There’s something that’s just slightly off with Kakushigoto for me, even if it’s a comedy series I’m supposed to like. Its main ingredients – the story, the characters, the balance between its comedic and heartfelt moments – are solid and they all go well with each other. But the series, as a whole, just wasn’t clicking with me, so even if there were slightly more comedic hits than misses, I would still always end up waiting for it to kick into some higher gear.
Its entire premise is built around a mangaka father trying to keep his dirty gag manga a secret from his precious daughter, so you know that something’s got to give at some point. It’s a gag that can only be taken so far, so that’s what this show does. It takes the joke as far as it can – at first, in little bits and teasers scattered throughout its first eleven episodes, until finally bursting into one huge dramafest in the finale.

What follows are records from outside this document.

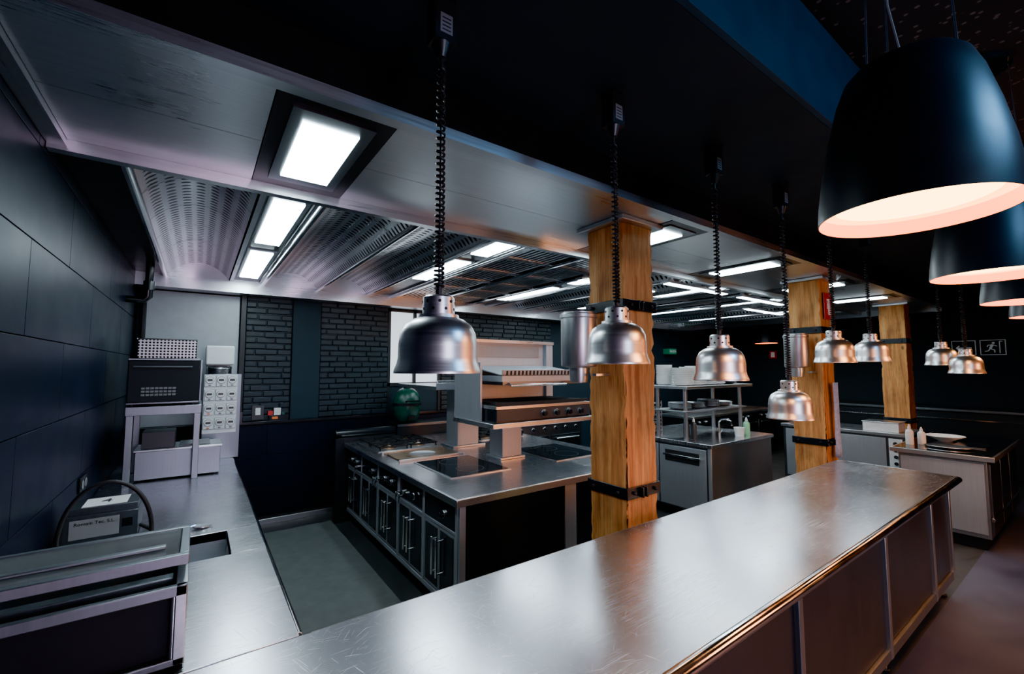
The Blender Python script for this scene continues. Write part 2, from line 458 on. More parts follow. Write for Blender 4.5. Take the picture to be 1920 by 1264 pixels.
# ------------------------------------------------------------------ timber pillars
PILL=[2.10,5.15,8.20]
for i,px in enumerate(PILL):
    b=B('wooden_pillar' if i==0 else 'wooden_pillar.%03d'%i)
    s=0.30; nz=60; rings=[]
    prof=[]
    for side in range(4):
        for q in range(5):
            t=q/5
            prof.append([(t,0),(1,t),(1-t,1),(0,1-t)][side])
    for k in range(nz+1):
        z=(2.66)*k/nz; ring=[]
        for (cx,cy) in prof:
            corner = cx in (0,1) and cy in (0,1)
            a=.006 if corner else .003
            dx=(0.5-cx)*abs(random.gauss(0,a))*2; dy=(0.5-cy)*abs(random.gauss(0,a))*2
            ring.append(b.bm.verts.new((px+s*cx+dx,1.75+s*cy+dy,z)))
        rings.append(ring)
    n=len(prof)
    for k in range(nz):
        for q in range(n):
            j=(q+1)%n; b.face([rings[k][q],rings[k][j],rings[k+1][j],rings[k+1][q]],WOOD)
    b.face(rings[0][::-1],WOOD); b.face(rings[-1],WOOD)
    for zb in (1.0,2.14):
        e=0.012
        b.box(px-e,px+s+e,1.75-e,1.75-e+0.010,zb-0.035,zb+0.035,BLACKG)
        b.box(px-e,px-e+0.010,1.75-e,2.05+e,zb-0.035,zb+0.035,BLACKG)
        b.box(px+s+e-0.01,px+s+e,1.75-e,2.05+e,zb-0.035,zb+0.035,BLACKG)
        b.box(px-e,px+s+e,2.05+e-0.01,2.05+e,zb-0.035,zb+0.035,BLACKG)
        for (qx,qy,dx,dy) in ((px+0.05,1.738,0,-1),(px+0.25,1.738,0,-1),(px-0.012,1.80,-1,0),(px-0.012,2.0,-1,0)):
            b.cyl((qx,qy,zb),(qx+dx*0.018,qy+dy*0.018,zb),0.012,IRON,seg=6)
        b.box(px+0.10,px+0.115,1.75-e-0.03,1.75-e,zb-0.03,zb+0.03,BLACKG)
        b.box(px+0.135,px+0.15,1.75-e-0.03,1.75-e,zb-0.03,zb+0.03,BLACKG)
    b.box(px-0.05,px+s+0.05,1.70,2.10,2.66,2.688,STEEL)
    b.finish(bevel=0.004,angle=40)
def canister(name,cx,cy):
    b=B(name)
    b.lathe([(0,0.0),(0.055,0.0),(0.06,0.05),(0.06,0.09),(0.108,0.10),(0.111,0.11),(0.111,0.40),(0.117,0.405),(0.117,0.425),(0.106,0.43),(0.106,0.44),(0,0.445)],(cx,cy,1.66),STEEL_Z,seg=40)
    xe=2.096 if cx<3 else 5.146
    b.box(cx+0.09,xe,cy-0.02,cy+0.02,1.82,1.86,STEEL); b.box(cx+0.09,xe,cy-0.02,cy+0.02,1.98,2.02,STEEL)
    b.box(cx+0.02,xe,cy-0.13,cy-0.09,1.70,1.715,STEEL)
    return b.finish(bevel=0.001)
canister('steel_dispenser_canister',1.950,1.99)
canister('steel_dispenser_canister.001',5.000,1.93)

# ------------------------------------------------------------------ pass counter
b=B('pass_counter')
X1=4.87
b.box(WX+0.004,X1,0.775,1.57,CT-0.045,CT,COUNTER)
b.cyl((WX+0.03,0.782,CT-0.022),(X1-0.006,0.782,CT-0.022),0.024,CHROME,seg=16)
b.cyl((0.33,1.565,CT-0.022),(X1-0.006,1.565,CT-0.022),0.022,STEEL,seg=12)
b.cyl((X1-0.004,0.782,CT-0.022),(X1-0.004,1.565,CT-0.022),0.023,CHROME,seg=12)
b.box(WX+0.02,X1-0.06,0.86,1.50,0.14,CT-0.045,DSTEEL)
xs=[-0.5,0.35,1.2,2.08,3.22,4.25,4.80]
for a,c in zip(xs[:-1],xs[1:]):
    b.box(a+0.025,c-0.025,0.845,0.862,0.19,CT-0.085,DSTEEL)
    b.box(c-0.028,c+0.012,0.825,0.862,0.13,CT-0.05,STEEL_Z)
b.box(WX+0.02,X1-0.05,0.83,0.862,0.125,0.185,MSTEEL)
b.box(WX+0.02,X1-0.05,0.83,0.862,CT-0.08,CT-0.05,MSTEEL)
b.box(X1-0.075,X1-0.055,0.84,1.50,0.13,CT-0.05,STEEL_Z)
for fx in (-0.4,0.8,2.1,3.3,4.72):
    for fy in (0.90,1.45):
        b.cyl((fx,fy,0),(fx,fy,0.14),0.022,CHROME,seg=14); b.cyl((fx,fy,0),(fx,fy,0.02),0.034,RUBBER,seg=14)
b.finish(bevel=0.004)
b=B('side_worktop')
SX0,SX1,SY0,SY1=-0.24,0.155,2.42,2.78
W1=0.295; Y0,Y1=1.574,BY-0.025
b.box(WX+0.004,W1,Y0,SY0,CT-0.045,CT,COUNTER); b.box(WX+0.004,W1,SY1,Y1,CT-0.045,CT,COUNTER)
b.box(WX+0.004,SX0,SY0,SY1,CT-0.045,CT,COUNTER); b.box(SX1,W1,SY0,SY1,CT-0.045,CT,COUNTER)
b.box(SX0,SX1,SY0,SY1,0.68,0.69,STEEL)
for q in ((SX0-0.004,SX0,SY0,SY1),(SX1,SX1+0.004,SY0,SY1),(SX0,SX1,SY0-0.004,SY0),(SX0,SX1,SY1,SY1+0.004)):
    b.box(*q,0.68,CT-0.001,STEEL)
b.cyl((-0.04,2.6,0.69),(-0.04,2.6,0.694),0.035,CHROME)
b.cyl((W1-0.004,Y0+0.02,CT-0.022),(W1-0.004,Y1,CT-0.022),0.022,CHROME,seg=12)
b.box(WX+0.02,W1-0.06,Y0+0.02,Y1-0.01,0.12,0.66,DSTEEL)
b.box(WX+0.02,W1-0.06,SY1+0.02,Y1-0.01,0.66,CT-0.045,DSTEEL)
for fy in (1.8,3.0,4.2,5.4):
    for fx in (-0.45,0.15): b.cyl((fx,fy,0),(fx,fy,0.12),0.022,CHROME,seg=12)
b.finish(bevel=0.004)

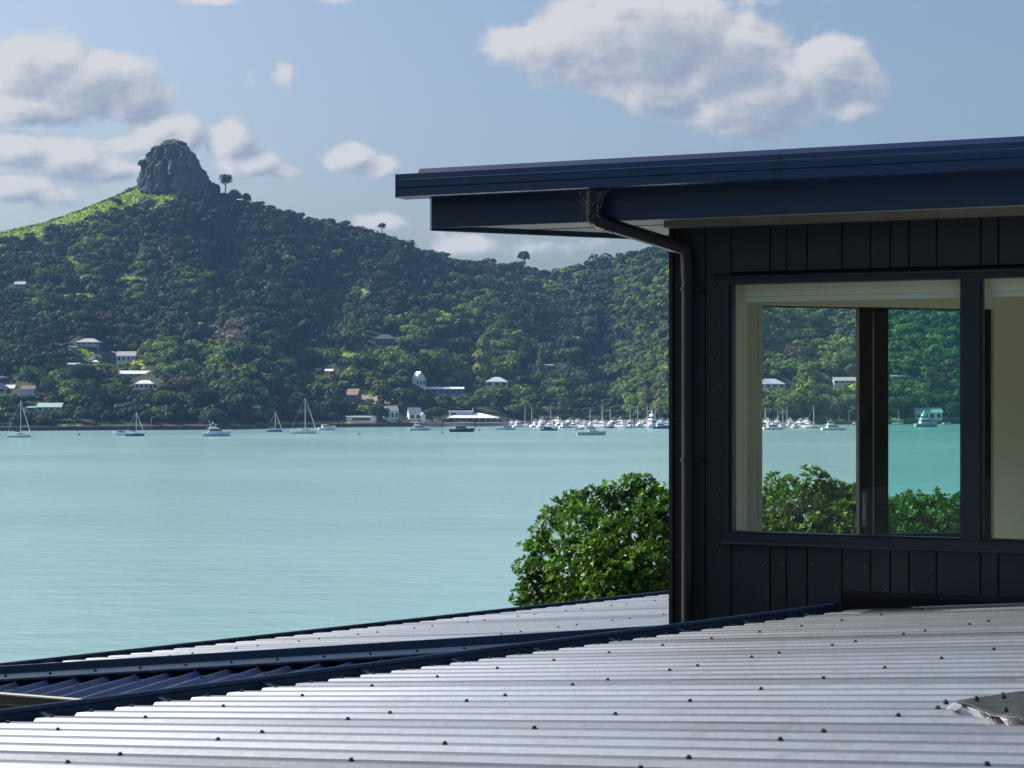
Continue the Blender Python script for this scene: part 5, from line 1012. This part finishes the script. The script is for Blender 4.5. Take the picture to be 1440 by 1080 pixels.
def make_forest():
    rs = np.random.default_rng(5); us, ts = [], []
    step_u = 7.8; Cc, Nn, Sz, Tn, K = [], [], [], [], 0
    V, Fq, T = [], [], []; off = 0; cnt = 0
    u = -170.0; cand = []
    while u < 1640:
        vv0, vv1 = vsh(u), np.interp(u, RU, RV); n = int((vv0-vv1)/6.6*(1.0 if u < 960 or 1050 < u < 1370 else .45))+3
        t = (np.arange(n)+rs.uniform(0, 1, n))/n*1.03; cand += [(u+rs.uniform(-4, 4), x) for x in t]; u += step_u
    clear = np.array(CLEAR)
    C_all, N_all, S_all, T_all = [], [], [], []
    for (u, t) in cand:
        if t < .03: continue
        tt = min(t, 1.0); v = vsh(u)+(np.interp(u, RU, RV)-vsh(u))*tt
        P = terr(u, t); k = P[1]/F
        if u < 198 and t > .97: 
            if rs.random() < .8: continue
        if 190 < u < 312 and v < 276: continue
        if inpoly(np.array(u), np.array(v), GRASS[0]) and rs.random() < .93: continue
        if any(inpoly(np.array(u), np.array(v), g_) for g_ in GRASS[1:]) or any(inpoly(np.array(u), np.array(v), g_) for g_ in DIRT): continue
        if inpoly(np.array(u), np.array(v-9), GRASS[0]) and rs.random() < .75: continue
        tops = [inpoly(np.array(u), np.array(v-q_), g_) for g_ in GRASS[1:] for q_ in (5, 10)]
        front = any(bool(x) for x in tops)
        low = (v > 475); r = rs.uniform(3.2, 5.8)*(1.4 if rs.random() < .14 else 1)*(1.0 if not low else rs.uniform(.7, 1.25)); h = r*rs.uniform(1.1, 2.1)*(1.3 if rs.random() < .10 else 1)
        if t > .955: h = r*rs.uniform(.9, 1.45); h *= rs.uniform(.75, 1.1)
        if front: r *= .5; h = r*.9
        w = r/k; hp = h/k
        hit = clear[(clear[:, 0] < u+w*1.15) & (clear[:, 2] > u-w*1.15) & (clear[:, 1] < v) & (clear[:, 3] > v-hp*1.25)] if len(clear) else []
        if len(hit):
            if any(v <= c[3]-1 for c in hit): 
                if any(u > c[0] and u < c[2] and v < c[3]-2 and v > c[1]+2 for c in hit) or True:
                    hit2 = [c for c in hit if v > c[1]+(c[3]-c[1])*.2]
                    if hit2: continue
            else:
                gap = v-max(c[3] for c in hit); h = min(h, max(1.0, (gap+.8)*k*.85)); r = min(r, h*.9+.8)
        if v > 585: h = min(h, 6); 
        # bush tints by region: real cover, plus lit and dark zones put in
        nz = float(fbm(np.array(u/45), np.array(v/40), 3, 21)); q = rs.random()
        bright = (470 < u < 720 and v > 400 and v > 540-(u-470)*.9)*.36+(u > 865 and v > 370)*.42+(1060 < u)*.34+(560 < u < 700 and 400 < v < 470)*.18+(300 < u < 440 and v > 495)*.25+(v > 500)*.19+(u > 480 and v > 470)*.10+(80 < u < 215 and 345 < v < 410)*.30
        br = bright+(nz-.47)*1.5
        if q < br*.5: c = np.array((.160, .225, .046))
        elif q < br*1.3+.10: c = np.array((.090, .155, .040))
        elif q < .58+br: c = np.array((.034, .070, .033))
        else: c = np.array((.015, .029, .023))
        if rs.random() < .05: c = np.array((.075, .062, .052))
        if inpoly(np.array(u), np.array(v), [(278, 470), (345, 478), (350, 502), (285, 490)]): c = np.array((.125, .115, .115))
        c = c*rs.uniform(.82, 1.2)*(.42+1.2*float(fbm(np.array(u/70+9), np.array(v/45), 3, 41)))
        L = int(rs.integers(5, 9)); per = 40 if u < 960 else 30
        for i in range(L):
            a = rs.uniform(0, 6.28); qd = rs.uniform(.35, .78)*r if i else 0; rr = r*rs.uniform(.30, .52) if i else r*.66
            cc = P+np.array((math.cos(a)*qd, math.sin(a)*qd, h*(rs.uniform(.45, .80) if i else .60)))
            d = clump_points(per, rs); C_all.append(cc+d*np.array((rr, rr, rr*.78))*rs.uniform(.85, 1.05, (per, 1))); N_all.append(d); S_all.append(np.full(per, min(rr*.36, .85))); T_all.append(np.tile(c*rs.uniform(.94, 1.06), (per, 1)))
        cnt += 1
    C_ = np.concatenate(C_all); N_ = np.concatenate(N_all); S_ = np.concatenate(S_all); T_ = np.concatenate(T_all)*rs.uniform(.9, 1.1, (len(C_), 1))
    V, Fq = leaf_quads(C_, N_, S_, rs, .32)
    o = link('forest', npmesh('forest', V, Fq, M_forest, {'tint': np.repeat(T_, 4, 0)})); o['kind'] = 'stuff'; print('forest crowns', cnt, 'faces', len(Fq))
make_forest()
def make_grass():
    rs = np.random.default_rng(3); us = rs.uniform(-60, 262, 15000); vs = rs.uniform(248, 350, 15000); k = inpoly(us, vs, GRASS[0]); us, vs = us[k], vs[k]
    u2 = rs.uniform(60, 1220, 60000); v2 = rs.uniform(355, 600, 60000); k2 = anypoly(u2, v2, GRASS[1:9]+GRASS[12:15]+GRASS[17:]); us = np.concatenate([us, u2[k2]]); vs = np.concatenate([vs, v2[k2]])
    t = np.clip((vsh(us)-vs)/(vsh(us)-np.interp(us, RU, RV)), .02, 1); P = terr(us, t); n = len(P); nz = fbm(us/9, vs/7, 3, 31)
    C = P+np.stack([rs.normal(0, .5, n), rs.normal(0, .5, n), rs.uniform(.1, .9, n)], 1); Nn = np.stack([rs.normal(0, .5, n)-.3, rs.normal(0, .5, n)-.4, np.full(n, .8)], 1)
    V, Fq = leaf_quads(C, Nn, np.where(nz > .5, .75, 1.05), rs, .5); c = np.where((nz > .56)[:, None], np.array((.045, .075, .025)), np.array((.26, .34, .045)))*rs.uniform(.6, 1.3, (n, 1))
    o = link('grass', npmesh('grass', V, Fq, M_forest, {'tint': np.repeat(c, 4, 0)})); o['kind'] = 'stuff'
make_grass()

# ================================================================== HAZE
def make_haze(density):
    m = bpy.data.materials.new('haze'); m.use_nodes = True; nt = m.node_tree; nt.nodes.clear()
    v = nd(nt, 'ShaderNodeVolumePrincipled', ins={'Color': (.27, .55, 1, 1), 'Density': density, 'Anisotropy': .0}); nd(nt, 'ShaderNodeOutputMaterial', ins={1: v.outputs[0]})
    mb = MB(); mb.box(-2700, 2700, -350, 2500, -8, 262); o = mb.build('haze', m); o['kind'] = 'stuff'
make_haze(.000095)
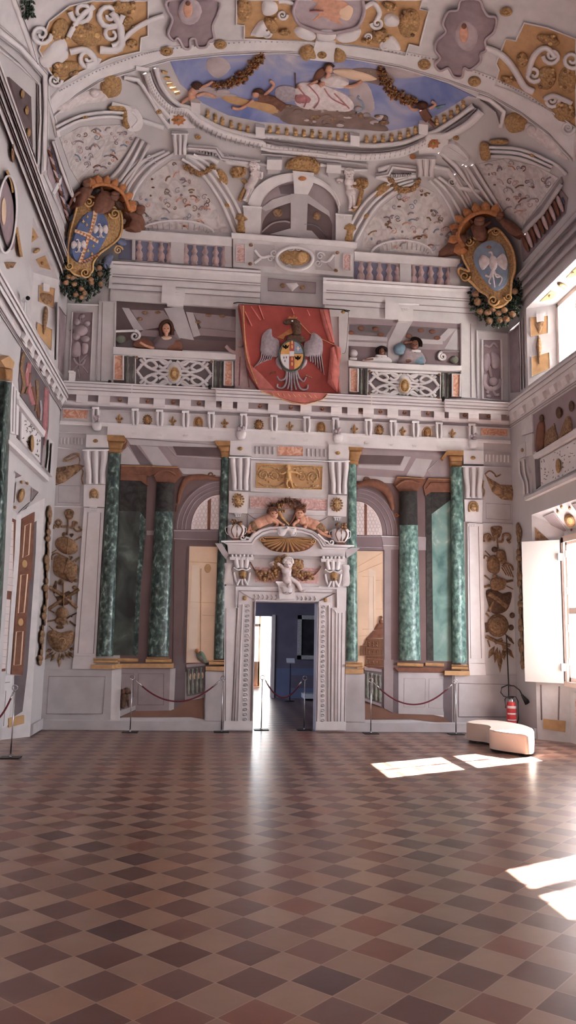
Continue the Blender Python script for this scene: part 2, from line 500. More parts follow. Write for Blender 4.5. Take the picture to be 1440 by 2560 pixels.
# floor tiles: laid on the diagonal, pale and dark terracotta
def floormat():
    m, nt, b = nodes('tiles', 0.3, 0.5); N = nt.nodes; L = nt.links
    g = N.new('ShaderNodeNewGeometry'); mp = N.new('ShaderNodeMapping'); L.new(g.outputs['Position'], mp.inputs['Vector'])
    T = 0.2515
    mp.vector_type = 'POINT'
    mp.inputs['Rotation'].default_value = (0, 0, radians(45)); mp.inputs['Scale'].default_value = (1/T, 1/T, 1/T)
    ax, ay = -0.592, 4.49
    # vertex at (ax, ay)
    rx = (ax*cos(pi/4)-ay*sin(pi/4))/T; ry = (ax*sin(pi/4)+ay*cos(pi/4))/T
    mp.inputs['Location'].default_value = (-rx+20, -ry+60, 0)
    ch = N.new('ShaderNodeTexChecker'); ch.inputs['Scale'].default_value = 1.0
    # keep z of the lookup off the cell border
    add = N.new('ShaderNodeVectorMath'); add.operation = 'ADD'; add.inputs[1].default_value = (0, 0, 0.5); L.new(mp.outputs[0], add.inputs[0])
    L.new(add.outputs[0], ch.inputs['Vector'])
    fl = N.new('ShaderNodeVectorMath'); fl.operation = 'FLOOR'; L.new(add.outputs[0], fl.inputs[0])
    wn = N.new('ShaderNodeTexWhiteNoise'); wn.noise_dimensions = '2D'; wnm=N.new('ShaderNodeVectorMath'); wnm.operation='ADD'; wnm.inputs[1].default_value=(0.5,0.5,0.0); L.new(fl.outputs[0], wnm.inputs[0]); L.new(wnm.outputs[0], wn.inputs['Vector'])
    def rmp(stops):
        r = N.new('ShaderNodeValToRGB'); e = r.color_ramp.elements
        while len(e) < len(stops): e.new(0.5)
        for i, (p, c) in enumerate(stops): e[i].position = p; e[i].color = (*ph(*c, k=KT), 1)
        L.new(wn.outputs['Value'], r.inputs[0]); return r
    KT = 1.32
    dark = rmp([(0, (88, 53, 46)), (0.35, (94, 59, 52)), (0.7, (100, 66, 58)), (0.9, (116, 64, 48)), (1, (72, 48, 48))])
    light = rmp([(0, (126, 93, 76)), (0.4, (133, 100, 83)), (0.8, (140, 109, 90)), (1, (136, 92, 70))])
    mx = N.new('ShaderNodeMix'); mx.data_type = 'RGBA'; L.new(ch.outputs['Fac'], mx.inputs['Factor'])
    L.new(dark.outputs[0], mx.inputs[6]); L.new(light.outputs[0], mx.inputs[7])
    n = noise(nt, 9, 6); mo = N.new('ShaderNodeMix'); mo.data_type = 'RGBA'; mo.blend_type = 'MULTIPLY'; mo.inputs['Factor'].default_value = 0.5
    r2 = ramp(nt, n.outputs['Fac'], [(0.25, (0.86, 0.84, 0.84)), (0.7, (1, 1, 1))]); L.new(mx.outputs[2], mo.inputs[6]); L.new(r2.outputs[0], mo.inputs[7])
    # joints
    fr = N.new('ShaderNodeVectorMath'); fr.operation = 'FRACTION'; L.new(add.outputs[0], fr.inputs[0])
    sx = N.new('ShaderNodeSeparateXYZ'); L.new(fr.outputs[0], sx.inputs[0])
    def pp(o):
        a = N.new('ShaderNodeMath'); a.operation = 'PINGPONG'; a.inputs[1].default_value = 0.5; L.new(o, a.inputs[0]); return a
    px, py = pp(sx.outputs['X']), pp(sx.outputs['Y'])
    mi = N.new('ShaderNodeMath'); mi.operation = 'MINIMUM'; L.new(px.outputs[0], mi.inputs[0]); L.new(py.outputs[0], mi.inputs[1])
    jr = ramp(nt, mi.outputs[0], [(0.004, (1, 1, 1)), (0.018, (0, 0, 0))])
    mj = N.new('ShaderNodeMix'); mj.data_type = 'RGBA'; L.new(jr.outputs[0], mj.inputs['Factor']); L.new(mo.outputs[2], mj.inputs[6]); mj.inputs[7].default_value = (*ph(150, 116, 98, k=KT), 1)
    L.new(mj.outputs[2], b.inputs['Base Color'])
    n3 = noise(nt, 4, 5); r3 = ramp(nt, n3.outputs['Fac'], [(0.3, (0.20,)*3), (0.7, (0.38,)*3)]); b.inputs['Roughness'].default_value=0.3
    # each tile lies a hair out of level, edges worn
    n4 = noise(nt, 7, 3)
    hm = N.new('ShaderNodeMath'); hm.operation = 'MULTIPLY_ADD'; L.new(mi.outputs[0], hm.inputs[0]); hm.inputs[1].default_value = 0.6; L.new(n4.outputs['Fac'], hm.inputs[2])
    bp = N.new('ShaderNodeBump'); bp.inputs['Strength'].default_value = 0.12; bp.inputs['Distance'].default_value = 0.010; L.new(hm.outputs[0], bp.inputs['Height']); L.new(bp.outputs[0], b.inputs['Normal'])
    MATS['tiles'] = m
floormat()
m = MB(); m.box((XL-0.4, Y0, -0.1), (XR+0.45, D+0.4, 0), 'tiles'); struct('floor', m)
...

I guess you could say this was the higher gear the show was building itself up to, but it gets to a point where you start getting tired of the jokes themselves, which were mostly just variations on a theme. The theme, of course, being: working as a mangaka is disgraceful, let’s make sure my precious daughter never finds out, please? So from there, you already know that you’re in for a series of self-deprecating gags about the manga industry, self-deprecating gags about being a single dad, self-deprecating gags about working as an artist in general, and so on. To make it worse, the jokes are mostly one-off and don’t really escalate, so while this means the show doesn’t flatline, it doesn’t soar, either.
Kakushigoto, in the end, was just fairly average, which only makes the soap opera-worthy ending a little too much. You know it’s the father-daughter relationship that gives the story its core, but once the heavy drama starts to hit, you’ll get the sense that it’s here the show’s begun to overcompensate. Maybe it’s not as obvious and maybe it wasn’t done consciously, but you do get the feeling that it tries a little too hard to become something more than a gag series.
[This review was made for the Anime Lottery Game: Spring 2020 event. Want to be a mangaka? Watch this anime. Don’t want to be a mangaka? Watch this anime. Whatever, watch it or don’t watch it, man, don’t let me tell you what to do.]